If you watch people playing completely free on stage you will always see it. They are deep into the music, and someone will start something new, or even more interesting, someone gets ready to start something, and the realize that it doesn’t fit. And everybody is totally into it and playing along, deeply immersed, and then something happens, and they all play, and there it is. The ending.

That’s usually when the performers look at each other in wonder, and they laugh a little. Because it was a surprise to them too. But now that it happened it felt exactly right.

Now if you try something in music that doesn’t work you can’t really take it back. Music happens in real-time, you make it and it’s out there. But in writing the beauty is that you can step out of time. You can go back and change things. Or you can hop to a part that’s further along and write that first if you want. Nobody will ever know.

As for the fear of ending up endlessly searching for the perfect wording in the first paragraph? Knowing myself, that will never happen. I can barely stand to read something again for typos. And one has to trust oneself.
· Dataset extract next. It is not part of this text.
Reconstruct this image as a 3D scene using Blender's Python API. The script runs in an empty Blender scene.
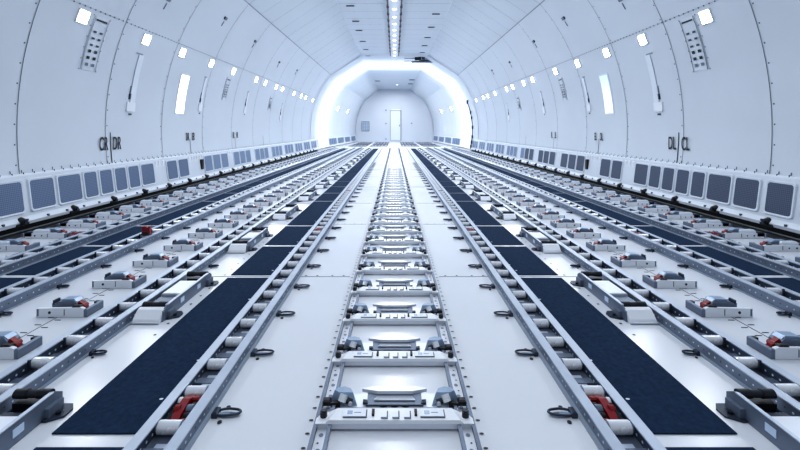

So I’m telling my creative mind to get it right the first time this time, and for once I can’t wait to sit down and write. My subconscious isn’t sulking because I have it write all these words only to toss them out later. The part of me that loves story is bouncing up and down in my mind with excitement saying, „Tell me what happens next!”

It feels great. I hope it will make for a better story. If it doesn’t I will at least get more practice because I will write faster and more.

And I can tell you that the feeling of bouncing with excitement because I get to tell a story is marvelous.